Mobile insurance has provided the key players with an opportunity to tap into the e-commerce market. The e-commerce market is flourishing with the millennial customers and near future may see millennials overtaking all customer segments. This market has a lot of potential and sellers can reach even the remotest corners of the country. The growth of this market is going to overtake all the traditional markets in the near future. 

Millennial customers have unique requirements like personalized products, customer focussed approach, tech-enabled platform and multichannel approach. Key players who can successfully capitalise on technological advancements like Internet of Things, Artificial Intelligence, Blockchain, Automation, Big Data Analytics would be easily able to develop and sell customized products to these millennials through the mobile and online platform. These technologies will help create personalized products which are simpler than traditional insurance products. Insurance Players who can capitalise on these technologies will soon be at the top position as this digital sales channel is set to grow by 20 times. 
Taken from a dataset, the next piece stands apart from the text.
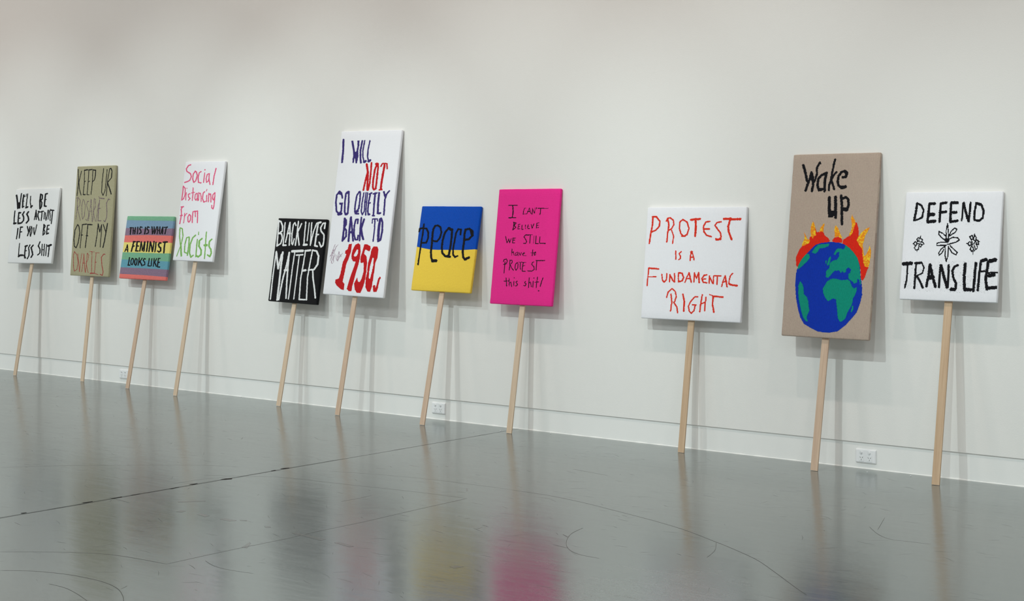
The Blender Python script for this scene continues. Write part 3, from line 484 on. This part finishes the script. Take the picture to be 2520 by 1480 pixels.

4. Should buyers rely on third-party data while analysing health insurance premiums?

Yes, that is if the third-party data on health insurance premiums and other insurance-related products are sourced from the insurer. One key point to be noted here is that one should look for information about premiums rates only from licensed third-parties like online brokers, web aggregators, etc. 

Licensed third-party websites promptly display their license numbers received from IRDAI which helps customers identify them from other ordinary websites. Third-parties who are licensed from insurers receive the correct premiums along with prompt help on getting customized solutions for unique customer needs.  

5. How do you ensure that Coverfox has an upper hand over its competitors?

Indian insurance market is about $100 bn and just 4% of it is digital. We think it’s a huge, high growth market that is ready to be disrupted. In the long run, there will be 2-3 players having 80% market share. Coverfox is the gold standard for insure-tech in India and already a market leader in the category. Our focus on leveraging technology to drive a seamless user experience sets us apart from any other player in the market. While most competition relies on "push" as a sales strategy, we believe in creating a ‘pull’ for our business.

6. What are your expansion plans?

We plan to grow 500% in the next financial year. We have heavy investment plans on both Coverfox (B2C) and Coverdrive (O2O). While we will go deeper in existing categories like motor, life and health, we also plan to get into newer categories like cyber insurance. We have no plans to go international this year.